> [TASK TO COMPLETE]
Extract the first line of the entries below and every line after it up to the one containing "from mathutils import", both kept. Pictures are excluded.

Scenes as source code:
---+---

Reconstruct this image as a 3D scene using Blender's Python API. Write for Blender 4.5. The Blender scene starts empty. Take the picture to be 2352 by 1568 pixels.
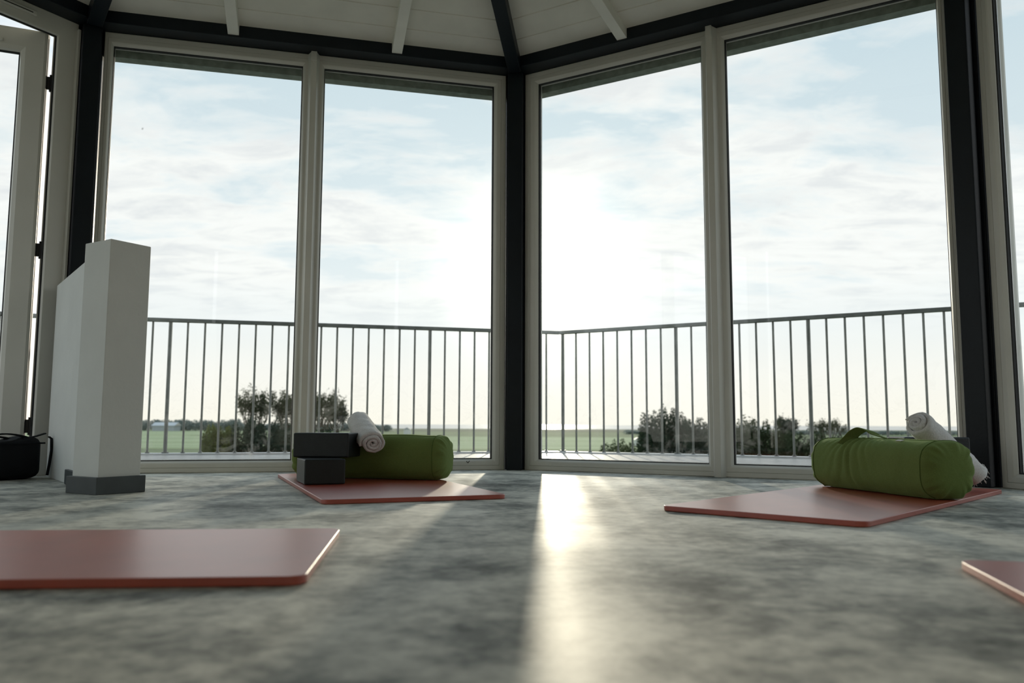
import bpy, math, random
from math import sin, cos, pi, radians, sqrt, atan2, exp, floor as fl
from mathutils import Vector, Matrix, noise as mn

random.seed(7)
SC = bpy.context.scene
COL = SC.collection

# ------------------------------------------------------------------ geometry of the place
S = 2.145                                   # side of the octagonal room
V1 = Vector((0.0215, 4.3532)); D1 = Vector((-0.9694, -0.24548)); D2 = Vector((0.85905, -0.51189))
def rot2(v, a): return Vector((v.x*cos(a)-v.y*sin(a), v.x*sin(a)+v.y*cos(a)))
BIS = -(D1+D2).normalized()
CEN = V1 - BIS*(S/(2*sin(pi/8)))
R8 = S/(2*sin(pi/8)); AP = R8*cos(pi/8)
# corner k: k=1 is the middle corner of the view, k=0 left, k=2 right, going clockwise seen from above
def corner(k, off=0.0):
    a = atan2(BIS.y, BIS.x) - (k-1)*pi/4
    r = R8 + off/cos(pi/8)
    return CEN + Vector((cos(a), sin(a)))*r
class Wall:
    """wall k runs from corner k to corner k+1; t along it, v inwards, z up"""
    def __init__(s, k, off=0.0):
        s.A = corner(k, off); s.B = corner(k+1, off)
        s.d = (s.B-s.A).normalized(); s.L = (s.B-s.A).length
        n = Vector((-s.d.y, s.d.x))
        if n.dot(CEN-s.A) < 0: n = -n
        s.n = n
    def P(s, t, v, z):
        q = s.A + s.d*t + s.n*v
        return (q.x, q.y, z)
W = [Wall(k) for k in range(8)]             # W[0] left window wall, W[1] right window wall, W[2] far right, W[7] far left
HF = 2.142                                  # top of frames
ROOF_M = 0.21
CZ = 2.203                                  # ceiling height at inner face of the ring beam
def ceil_z(o): return CZ + ROOF_M*(o-0.1)   # o = distance in from the frame plane

# ------------------------------------------------------------------ mesh helpers
ORG = {}
class MB:
    def __init__(s): s.v = []; s.f = []
    def add(s, vs, fs):
        b = len(s.v); s.v += [tuple(q) for q in vs]; s.f += [tuple(i+b for i in f) for f in fs]; return s
    def hexa(s, p):   # 8 points: bottom 4 then top 4
        return s.add(p, [(3,2,1,0),(4,5,6,7),(0,1,5,4),(1,2,6,5),(2,3,7,6),(3,0,4,7)])
    def box(s, x0,x1,y0,y1,z0,z1):
        return s.hexa([(x0,y0,z0),(x1,y0,z0),(x1,y1,z0),(x0,y1,z0),(x0,y0,z1),(x1,y0,z1),(x1,y1,z1),(x0,y1,z1)])
    def wbox(s, w, t0,t1,v0,v1,z0,z1):
        return s.hexa([w.P(t0,v0,z0),w.P(t1,v0,z0),w.P(t1,v1,z0),w.P(t0,v1,z0),w.P(t0,v0,z1),w.P(t1,v0,z1),w.P(t1,v1,z1),w.P(t0,v1,z1)])
    def obox(s, c, ang, lx, ly, z0, z1):      # centre c, rotated about z
        ex = Vector((cos(ang), sin(ang))); ey = Vector((-sin(ang), cos(ang)))
        q = []
        for z in (z0, z1):
            for a,b in ((-1,-1),(1,-1),(1,1),(-1,1)):
                p = Vector(c[:2]) + ex*a*lx/2 + ey*b*ly/2; q.append((p.x,p.y,z))
        return s.hexa(q)
    def prism(s, poly, z0, z1):
        n = len(poly); vs = [(p[0],p[1],z0) for p in poly]+[(p[0],p[1],z1) for p in poly]
        fs = [tuple(range(n))[::-1], tuple(range(n,2*n))]+[(i,(i+1)%n,n+(i+1)%n,n+i) for i in range(n)]
        return s.add(vs, fs)
    def tube(s, pts, r, n=8, cap=True, r2=None, up=None):
        pts = [Vector(p) for p in pts]; m = len(pts); vs = []; fs = []
        for i,p in enumerate(pts):
            d = (pts[min(i+1,m-1)]-pts[max(i-1,0)]).normalized()
            u = Vector(up) if up else (Vector((0,0,1)) if abs(d.z)<.9 else Vector((1,0,0)))
            a = d.cross(u).normalized(); b = a.cross(d).normalized()
            ra = r[i] if isinstance(r,(list,tuple)) else r
            rb = r2 if r2 is not None else ra
            for k in range(n):
                th = 2*pi*k/n
                vs.append(p + a*cos(th)*ra + b*sin(th)*rb)
        for i in range(m-1):
            for k in range(n):
                fs.append((i*n+k, i*n+(k+1)%n, (i+1)*n+(k+1)%n, (i+1)*n+k))
        if cap: fs += [tuple(range(n))[::-1], tuple((m-1)*n+k for k in range(n))]
        return s.add(vs, fs)
    def strap(s, pts, wv, width, th):         # flat band through pts, width direction wv
        pts = [Vector(p) for p in pts]; wv = Vector(wv).normalized(); m = len(pts); vs = []; fs = []
        for i,p in enumerate(pts):
            d = (pts[min(i+1,m-1)]-pts[max(i-1,0)]).normalized(); nn = d.cross(wv).normalized()
            for a,b in ((-1,-1),(1,-1),(1,1),(-1,1)): vs.append(p+wv*a*width/2+nn*b*th/2)
        for i in range(m-1):
            for k in range(4): fs.append((i*4+k,i*4+(k+1)%4,(i+1)*4+(k+1)%4,(i+1)*4+k))
        fs += [(3,2,1,0), tuple((m-1)*4+k for k in range(4))]
        return s.add(vs, fs)
    def frame(s, w, t0,t1,z0,z1, prof, k=(1,1,1,1)):       # mitred rectangular frame, prof = [(inset, v)] closed section
        n = len(prof); vs = []; fs = []
        for u,v in prof:
            a,b,c,d = (u*q for q in k)                     # insets at t0, t1, bottom, top
            vs += [w.P(t0+a,v,z0+c), w.P(t1-b,v,z0+c), w.P(t1-b,v,z1-d), w.P(t0+a,v,z1-d)]
        for i in range(n):
            j = (i+1)%n
            for k in range(4):
                l = (k+1)%4
                fs.append((i*4+k, i*4+l, j*4+l, j*4+k))
        return s.add(vs, fs)
    def grid(s, fn, nu, nv, cu=False, cv=False):
        vs = [fn(i/(nu if cu else nu-1), j/(nv if cv else nv-1)) for i in range(nu) for j in range(nv)]; fs = []
        for i in range(nu if cu else nu-1):
            for j in range(nv if cv else nv-1):
                a,b = (i+1)%nu, (j+1)%nv
                fs.append((i*nv+j, a*nv+j, a*nv+b, i*nv+b))
        return s.add(vs, fs)
    def build(s, name, mat=None, parent=None, smooth=False, bevel=0, seg=2, recalc=True, auto=None):
        o = ORG.get(parent.name, Vector((0,0,0))) if parent else Vector((0,0,0))
        me = bpy.data.meshes.new(name)
        me.from_pydata([(p[0]-o.x,p[1]-o.y,p[2]-o.z) for p in s.v], [], s.f)
        if recalc:
            import bmesh
            bm = bmesh.new(); bm.from_mesh(me); bmesh.ops.recalc_face_normals(bm, faces=bm.faces[:]); bm.to_mesh(me); bm.free()
        ob = bpy.data.objects.new(name, me); COL.objects.link(ob)
        if mat: me.materials.append(mat)
        if smooth: me.shade_smooth()
        if parent: ob.parent = parent; ORG[ob.name] = o
        else: ORG[ob.name] = Vector((0,0,0))
        if bevel:
            b = ob.modifiers.new('bevel','BEVEL'); b.width = bevel; b.segments = seg; b.limit_method = 'ANGLE'; b.angle_limit = radians(35)
            if smooth is False:
                me.shade_smooth(); b.harden_normals = True
        return ob
def tag(o, label=None, cat=None, group=None, kind=None):
    if label: o['label'] = label
    if cat: o['category'] = cat
    if group: o['group'] = group
    if kind: o['kind'] = kind
    return o
def empty(name, loc, label=None, cat=None, group=None, kind=None):
    o = bpy.data.objects.new(name, None); COL.objects.link(o); o.location = loc; o.empty_display_size = .1
    ORG[o.name] = Vector(loc); return tag(o, label, cat, group, kind)

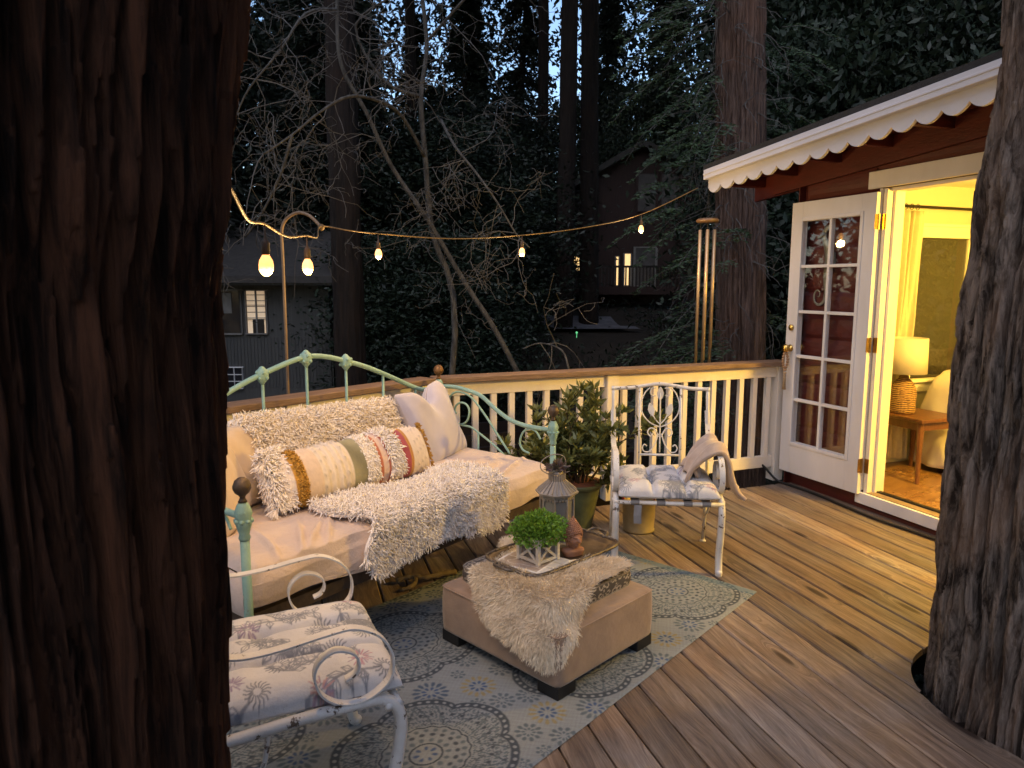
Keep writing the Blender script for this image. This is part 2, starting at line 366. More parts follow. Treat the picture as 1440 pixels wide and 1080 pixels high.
# ------------------------------------------------------------------ deck
BD = Vector((math.cos(R(-73)), math.sin(R(-73)), 0)); BN = Vector((BD.y*-1, BD.x, 0))       # board run, across
WD = Vector((math.cos(R(-70)), math.sin(R(-70)), 0)); WN = Vector((WD.y, -WD.x, 0))          # cabin wall run, outward
W0 = Vector((2.215, 5.416, 0))
LD = Vector((math.cos(R(49.6)), math.sin(R(49.6)), 0)); RD = Vector((math.cos(R(21.1)), math.sin(R(21.1)), 0))
RC = Vector((-.485, 4.456, 0))                                                              # inner rail corner
TREE = Vector((2.03, 2.46, 0)); HR = .475
def tline(P, Dv, s):
    # parameter t where board line s*BN + t*BD crosses the line P + k*Dv
    nrm = Vector((-Dv.y, Dv.x, 0)); return (P - BN*s).dot(nrm)/BD.dot(nrm)
deck = MB(); pitch = .1435; gap = .0075
for k in range(-30, 24):
    s0 = .6535 + k*pitch; s1 = s0 + pitch - gap; lanes = 12 if s0 > 1.5 else 1
    col = (rng.random(), rng.random(), rng.random())
    for li in range(lanes):
        a = s0 + (s1-s0)*li/lanes; b = s0 + (s1-s0)*(li+1)/lanes
        def ends(s):
            back = max(tline(RC + RD.cross(Vector((0,0,-1)))*-.06, RD, s), tline(RC + LD.cross(Vector((0,0,-1)))*-.06, LD, s))
            return back, back + 9.
        segs = []
        def span(s):
            t0, t1 = ends(s); cs = TREE.dot(BN); ct = TREE.dot(BD); q = HR*HR - (s-cs)**2
            return (t0, t1, None) if q <= 0 else (t0, t1, (ct-math.sqrt(q), ct+math.sqrt(q)))
        A, B = span(a), span(b)
        if (BN*((a+b)/2)).dot(BN) > (W0 - WN*.05).dot(BN) + 3: continue
        ca, cb = A[2], B[2]
        if ca is None and cb is None: segs = [((A[0], A[1]), (B[0], B[1]))]
        else:
            mid = TREE.dot(BD); ca = ca or (mid, mid); cb = cb or (mid, mid)
            segs = [((A[0], ca[0]), (B[0], cb[0])), ((ca[1], A[1]), (cb[1], B[1]))]
        for (ta, tb), (ua, ub) in segs:
            e = .006
            z0, z1 = -.028, 0
            def P(s, t, z): q = BN*s + BD*t; return (q.x, q.y, z)
            la = a + (e if li == 0 else 0); lb = b - (e if li == lanes-1 else 0)
            prof = [(a, z0, ta, tb), (a, z1-e if li == 0 else z1, ta, tb), (la, z1, ta, tb), (lb, z1, ua, ub), (b, z1-e if li == lanes-1 else z1, ua, ub), (b, z0, ua, ub)]
            vs = [P(s, t0, z) for s, z, t0, t1 in prof] + [P(s, t1, z) for s, z, t0, t1 in prof]
            deck.add(vs, [(i, i+1, i+7, i+6) for i in range(5)] + [(5, 0, 6, 11), (0,5,4,3,2,1), (6,7,8,9,10,11)], col)
M_deck = deckwood('weathered deck boards', 73, (.07,.045,.032), (.18,.121,.083), (.3,.218,.155), 1.3, 30, .52, .85)
struct(deck.build('deck', M_deck, colors=True))
j = MB()   # joists under the boards so the gaps read dark
for k in range(-4, 16):
    c = BD*(-5.4 + k*.6); j.box((c.x, c.y, -.14), (6.4, .05, .2), Matrix.Rotation(R(17), 3, 'Z'))
struct(j.build('deck_joists', M_darkwood))

# ------------------------------------------------------------------ railing: two runs
def railing(P0, Dv, L, posts, label, first, end_gap=(0, 0)):
    ang = math.degrees(math.atan2(Dv.y, Dv.x)); t = thing('deck_railing', label, 'railing', P0, ang)
    # local x along the rail, y outward, z up; inner face of the posts at y=0.02
    m = MB()
    m.box((L/2, .065, .932), (L, .15, .036)); c = m
    c.build('top_cap', M_cap, t, bevel=.005)
    px = sorted(posts)
    for k, x in enumerate(px):
        q = MB(); q.box((x, .065, .455), (.09, .088, .912)); q.build('post', M_rail, t, bevel=.003)
    for a, b in zip([0]+px, px+[L]):
        if a == 0 and px[0] < .06: continue
        a2, b2 = a + (.047 if a else 0), b - (.047 if b != L else 0)
        if b2-a2 < .08: continue
        q = MB(); q.box(((a2+b2)/2, .065, .868), (b2-a2, .04, .088)); q.build('top_rail', M_rail, t, bevel=.003)
        q = MB(); q.box(((a2+b2)/2, .065, .155), (b2-a2, .04, .09)); q.build('bottom_rail', M_rail, t, bevel=.003)
        nb = max(1, round((b2-a2)/.128)); 
        for i in range(nb):
            x = a2 + (b2-a2)*(i+.5)/nb
            if first[0] is None:
                q = MB(); q.box((0, 0, .512), (.039, .036, .622)); first[0] = q.build('baluster', M_rail, t, bevel=.002); first[0].location = (x, .065, 0)
            else:
                o = first[0].copy(); C.objects.link(o); o.parent = t; o.location = (x, .065, 0); o.rotation_euler = (0, 0, R(rng.uniform(-3, 3)))
    return t
M_cap = mat('bare weathered rail cap', (.26,.17,.115), (.11,.062,.038), .6, 5, (1.5,18,18), .35, 20, .006)
fb = [None]
railing(RC, RD, 2.83, [.045, 1.29, 2.785], 'cream slatted deck railing behind the iron chair and potted shrub', fb)
Ls = RC - LD*3.6
railing(Ls, LD, 3.6, [.05, 1.3, 2.6, 3.55], 'cream slatted deck railing behind the green iron daybed', fb)
# ------------------------------------------------------------------ cabin with its open bedroom (local x along the wall towards us, y outward over the deck, z up)
cab = thing('cabin', 'dark red cabin with scalloped white eave and an open doorway into a yellow lit bedroom', 'cabin', W0, -70)
# local +y = rotate(+90) of (-70deg) = 20deg -> points INTO the cabin; outward is -y
DX0, DX1, DZ0, DZ1 = .70, 2.30, .10, 2.16       # doorway
CL, CD, CZ = 5.2, 3.4, 2.30                     # cabin length, depth, ceiling
def siding(m, x0, x1, z0, z1, y=0.):
    z = z0; h = .17
    while z < z1 - .01:
        t = min(z+h, z1); n = 6; row = []
        for x in (x0, x1):
            for i in range(n+1):
                u = i/n; row.append((x, y - .004 - .020*math.sin(math.pi*min(1, u*1.0))**.5*(1 if 0 < u < 1 else 0), z + (t-z)*u))
        m.add(row, [(i, n+1+i, n+2+i, i+1) for i in range(n)])
        z = t
wl = MB()
def ezw(x): return 2.41 + (x+.62)*math.tan(R(4.2)) - .032
siding(wl, 0, DX0-.09, -.05, ezw(0)); siding(wl, DX0-.09, DX1+.09, 2.275, ezw(.7)); siding(wl, DX0-.09, DX1+.09, -.05, .03); siding(wl, DX1+.09, CL, -.05, ezw(2.4))
wl.box((DX0/2-.02, .05, 1.2), (DX0-.05, .1, 2.46)); wl.box(((DX1+.09+CL)/2, .05, 1.27), (CL-DX1-.1, .1, 2.6)); wl.box(((DX0+DX1)/2, .05, 2.32), (DX1-DX0+.1, .098, .3))
for a_, b_, c_, d_ in ((-.001, .98, -.03, 2.43), (1.60, CD, -.03, 2.43), (.98, 1.60, -.03, .78), (.98, 1.60, 1.90, 2.43)): wl.box((-.004, (a_+b_)/2, (c_+d_)/2), (.1, b_-a_, d_-c_))   # end wall round its window
wl.build('wall', M_red, cab)
q = MB(); q.box((-.056, -.01, 1.2), (.012, .09, 2.44)); q.build('corner_board', M_red, cab, bevel=.003)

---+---

> [COMPLETE OUTPUT]
Reconstruct this image as a 3D scene using Blender's Python API. Write for Blender 4.5. The Blender scene starts empty. Take the picture to be 2352 by 1568 pixels.
import bpy, math, random
from math import sin, cos, pi, radians, sqrt, atan2, exp, floor as fl
from mathutils import Vector, Matrix, noise as mn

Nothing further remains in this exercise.